October: Begin to refine sensory perception with Montessori materials. Introduce Sorting Activities and simple descriptive books. Begin small group sessions to talk about Oral Story Picture Cards. Begin dictation stories about photographs and props. Introduce Observation Basket and how to use magnifier while modelling metacognition used in the observation process. Begin daily Story Circle about today's event(s).

Science: Exploration with magnets using magnetic boards, lodes and magnets, magnetic snake play, and classification of magnetic/non-magnetic items. Introduce discussion of observations and story telling about experiences/observations.

November: Introduce Story Basket and model oral story telling with the items in the Story Basket. Introduce Prop Drawing activity. Begin Flannel Board stories.

Science: 1- Bubble exploration with wands of assorted shapes and sizes. Introduce prediction. 2-Ball bouncing using an assortment of balls. Use prediction and record keeping of number of bounces.

December: Introduce Description Basket and small group sessions to describe the objects in the basket using adjectives. Begin Story Dramatization. Begin Dictation stories and observations from Blog Pages.

Science: Mirror exploration with assorted mirrors, objects, and a book that has mirror exploration activities. Gravity exploration.

January: Introduce Exploration Basket and small group experiences with the basket. Begin discussion of Sorting experiences and build metacognition skills to verbalize why/how items were sorted as they were.

Science: Water properties including freezing, evaporating, melting, and condensing. Begin processes of assessing background knowledge, predicting, observing, recording, evaluating, and explaining (story telling).

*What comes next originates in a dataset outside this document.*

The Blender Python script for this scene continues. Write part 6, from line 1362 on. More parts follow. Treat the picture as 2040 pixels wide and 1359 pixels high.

February: Enhance activities for building observation skills by incorporating more small group sessions to talk about observations of various activities in the room and daily events.

Science: Seed germination varying germination and growth environments.

March-May: Continue with activities listed for building observation skills and storytelling skills. Increase the use of Interpersonal and Intra personal loops to build understanding, language skills, and storytelling skills.

Science: March: Air and wind exploration.

April: Color mixing and separation. Ants.

May: Caterpillars.

Proposed Expenditures

The money provided will be used to provide science projects such as an ant farm, caterpillars, a worm habitat, and magnifying glasses. Additionally, funds will be used to buy moldable sand (building eye-hand coordination), supplies for science projects (little things like cups, straws, bubble wands, seeds, soil, bubbles, etc.), and watercolor paints. Finally, it would be nice to buy an inexpensive digital camera, if money is left, to build a scrapbook timelining our year.